Love Minus Eighty is a disquieting vision of our romantic future, as hopeful as it is horrifying, by a Hugo Award-winning author.
APPLE BOOKS REVIEW
In the future, death is not the end. Beautiful young women are frozen as “bridesicles” for rich men to reanimate and marry. Presenting a frightening future world with disturbing calm, this highly original science fiction novel will appeal to those who love The Walking Dead and the novels of Philip K. Dick.
PUBLISHERS WEEKLY
Building his Hugo-winning short story "Bridesicle" into a novel, McIntosh (Hitchers) takes a cold-eyed look at relationships in a grim future. Navigating around Manhattan's floating upper-class enclave, High Town, his characters struggle with age-old questions of finding the perfect mate, complicated by new technology that records every action and that will soon record every feeling.

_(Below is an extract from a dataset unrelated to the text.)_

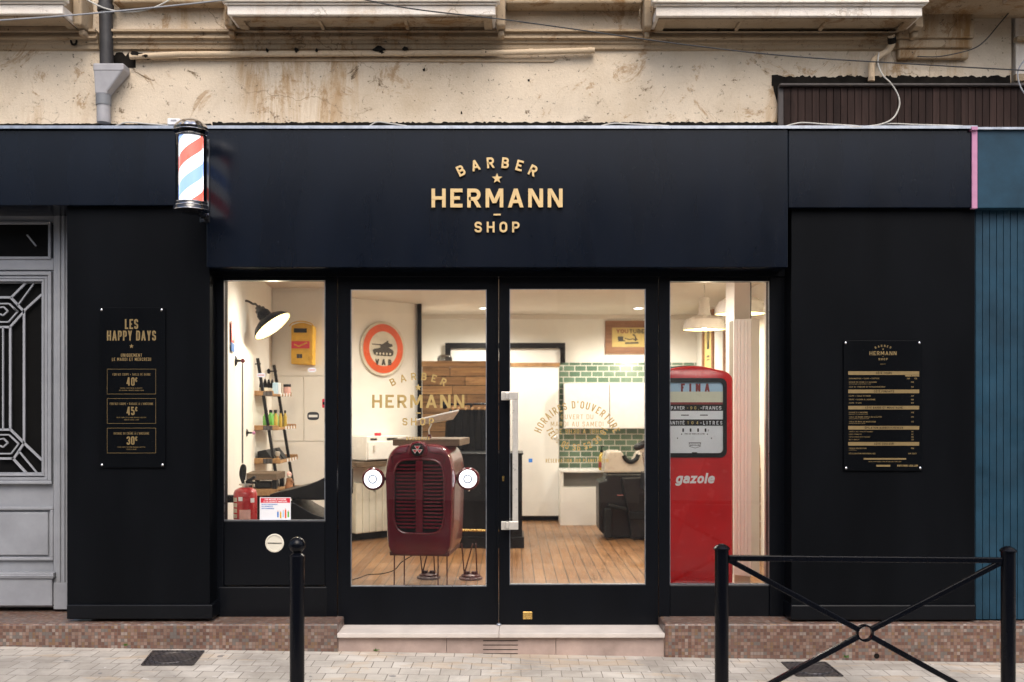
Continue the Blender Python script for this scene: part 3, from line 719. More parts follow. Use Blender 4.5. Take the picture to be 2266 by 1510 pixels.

At the center of the story lie the "bridesicles," women of above-average looks and below-average health insurance, preserved from death for the possibility of indentured marriage to wealthy suitors. Mira Bach, the oldest, and Winter West, the newest, experience brief escapes from suspension in "the minus eighty" whenever someone is interested. Around them, protests spark and the guilt-ridden man who killed Winter recruits others to the cause of freeing the frozen. McIntosh layers on the irony, with dating coaches who struggle to find love and an empathy researcher who has a difficult time expressing emotion. It's not clear why insurance covers freezing for centuries but not restoration, and the plot relies heavily on coincidence, but fans of "what if?" SF will enjoy this dystopian tale.